Hud suresi 112. Ayet nazil olunca “bu sure beni ihtiyarlattı” demişti Allah Resulü. Neydi fahri kâinatı böyle hüzünlendiren, müteessir eden. Hud suresinin kalplere işleyen ayetinde “emrolunduğun  gibi  dosdoğru ol” diye uyarılıyordu Allah Resulü (sav) ve onun şahsında tüm Müminler. İstikâmet emrediliyor, sırat-ı müstakim yeniden hatırlatılıyor unutan kalplere. “Sakın aşırı gitmeyin!” diye ikaz ediliyor iman edenler. Çünkü hiç şüphe yok ki haddi aşanların, sınırları ihlal edenlerin varacakları son, Kuran-ı Kerimde açıkça ve yeminle beyan edilmektedir.

İnsanoğlunun yaradılış amacı hiç şüphesiz bir imtihandır. Yaradılış gayesine uygun bir hayat yaşayıp yaşamama ile ilgili bir imtihan. Hangimizin amel olarak daha hayırlı işler yapacağını sınamak için Yüce Rabbimiz bizleri dünyaya göndermiştir. Öyle ki namaza her durduğumuzda “bizi dosdoğru yola ilet” diyerek dua ederiz. Asıl gaye bu amacı gerçekleştirebilmek için mücadele etmek, Allah rızasına ulaşmaktır. Allah’ın rızasına ulaşmak ancak Allah'ın koyduğu ilahi kanunları hassasiyetle yerine getirmekle olur. Bizler ancak elimizdeki son ilahi kitap ve Peygamberimizin sünnetinin rehberliğiyle istenilen hedefe ulaşabiliriz. Kim bundan başka yol, din, ideoloji benimseyerek doğru yolu ararsa sadece kendisini aldatmış olur. Kendini aldatanların sayısı aldatmayanları katlamış durumdadır. Yaratıcının kurallarını hiçe sayıp kendi kurallarını koyanlar azımsanmayacak kadar fazladır ve üstelik bunu İslam adına yapmaktadırlar. Hayatı, cenneti kazanmak için bir yarış alanına benzetirsek hiçbir yarışçı konulan kuralları çiğneyerek hedefe ulaşamaz. Hedefe ulaşsa bile bundan bir netice alamaz.  Nitekim Allah’a ulaşan ve onun rızasını elde edecek hiçbir yol sırat-ı müstakimden ayrı düşünülemez.

Müminin hayat mücadelesi belirlenen istikamet çizgisinde sürmelidir. Bu öyle muazzam ve kıymetli bir hedeftir ki biz Müslümanlar bu hedefi hiçbir dünyalık menfaate, mevkiye değişemeyiz, başka şeylere feda edemeyiz, etmemeliyiz; ancak çoğu zaman maalesef feda etmekteyiz.
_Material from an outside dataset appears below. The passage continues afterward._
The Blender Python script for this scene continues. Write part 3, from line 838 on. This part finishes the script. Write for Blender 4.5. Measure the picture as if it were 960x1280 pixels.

Günümüzün şartlarına aldanarak birçok yanlışa ayak uydurduk ve uygun adım gidiyoruz yanlışların peşinden. Ümmet olma bilincini çoktan unuttuk. Zaten perişanlığımız da bu yüzden değil mi? Her mümin görev ve  sorumluluğunu yeniden hatırlamalı. Yeniden hicret başlamalı, bizi yanlıştan doğruya götüren bir hicret. Yeniden okumaya başlamalıyız Hira’yı. Sevr bize yeniden sığınak olmalı doğruya sığınırken. Kopuş öyle büyük  ki telafisi çok zor olsa da bir yerden zaman kaybetmeden başlamalıyız. Çok geç olmadan, Melekul mevt emaneti almaya gelmeden önce istikameti hatırlamak gerek. Ömür kısa, görev ağır, zaman dolmakta. Dua yeni bir başlangıç için ilk adım olabilir.  Fiili dua, kavli duamızın önsözü olsun.

Rabbim! Bizleri istikamet üzere olan ve bu istikametten ayrılmayanlardan eyle.